Gentoo Development Guide
find -- Finding Files
The find utility can be used to search for and perform commands upon
groups of files matching a given set of criteria. The basic usage is
find path rules.
For portability purposes, always specify a path. Do not rely
upon find defaulting to the current working directory if no
path is provided.
Useful rules include:
| Rule | Effect | POSIX? |
-name "blah" |
Only find files named blah. The * and ?
wildcards may be used but should be quoted as in -name 'blah*'.
|
yes |
\! -name "blah" |
Only find files not named blah.
|
yes |
-type f |
Find only regular files, not directories. | yes |
-type d |
Find only directories. | yes |
-type l |
Find only symbolic links. | yes |
-user foo |
Find only files belonging to user foo. It is best to use
named users rather than numeric UIDs. In particular, root
may not be UID 0 on some systems.
|
yes |
-group foo |
Find only files belonging to group foo. It is best to use
named groups rather than numeric GIDs.
|
yes |
-maxdepth 3 |
Only descend 3 levels into subdirectories.
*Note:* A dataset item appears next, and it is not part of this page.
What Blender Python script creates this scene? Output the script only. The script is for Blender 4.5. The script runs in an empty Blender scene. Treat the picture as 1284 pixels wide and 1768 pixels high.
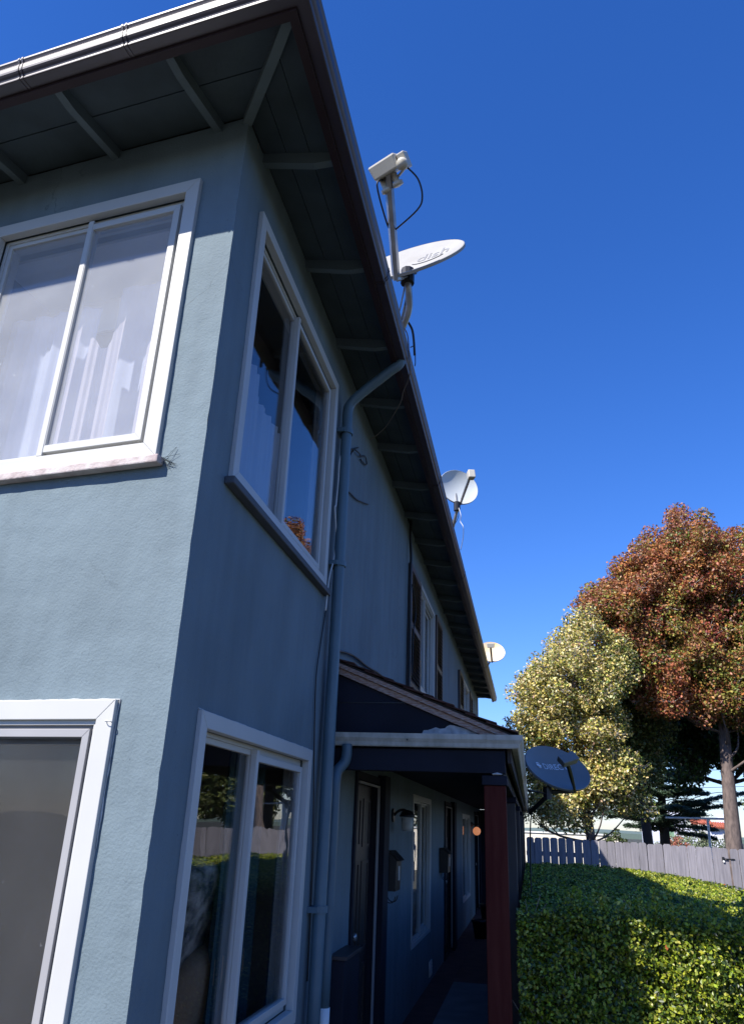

-maxdepth 1 will ignore all subdiretories of the specified path.
|
no, GNU and BSD |
-mindepth 2 |
Ignore the first 2 directory levels before a match occurs.
-mindepth 1 will process all files except the command line arguments.
|
no, GNU and BSD |
-exec foo '{}' |
Execute a command. {} is replaced by the name of the
current matched file. See examples below.
|
yes |
-execdir foo '{}' |
Same as -exec but runs the command from within the basedir
of the match.
|
no, GNU and BSD |
-delete |
Delete the match. | no, GNU and FBSD |
Note
EAPI>=5 assumes GNU find, so it is safe to use GNU extensions in ebuild context for those EAPIs.
By default, find will echo a list of matching files to the
standard output. This can be used in a while loop:
while read f ; do
einfo "Doing unholy things to ${f}"
done < <(find "${S}" -type f)
Or a for loop (for small numbers of files):
for f in $(find "${S}" -type f) ; do
einfo "Calling down holy vengance upon ${f}"
done
Warning
In both cases, files with weird characters or spaces in their names may cause serious problems.
As an alternative you can use the -exec argument. Be careful
with escaping to ensure that bash doesn't gobble up the special
characters:
find "${S}" -name '*.data' -exec mv '{}' "${S}/data/" \;
When -exec is terminated by a ; character
(needs escaping or quoting) then the command line is built separately
for every match.
If it is terminated by a + character then the command line is
built by appending each selected file name at the end.
The syntax below is useful if the command you want to run accepts multiple
arguments such as doins and is more efficient in that case:
find "${S}" -name '*.so*' -exec doexe '{}' +
Find also supports negative matches:
find "${S}/bundled-libs" \! -name 'libbass.so' -delete
This will delete all files in the "bundled-libs" folder except "libbass.so".
Make sure you always escape the ! character, so it's not
interpreted by the shell.
Warning
The -exec argument has security issues, because of
race conditions
(this is also true for find . -print0 | xargs ... constructs).
This should not be a problem in ebuild context, because directories
typically aren't writeable by random users. However you should
consider -execdir as an alternative approach which runs the
command from inside the basedir of the match (note that -execdir
is not POSIX, see the table).
See find-1 and IEEE1003.1-2004-find for further details and examples.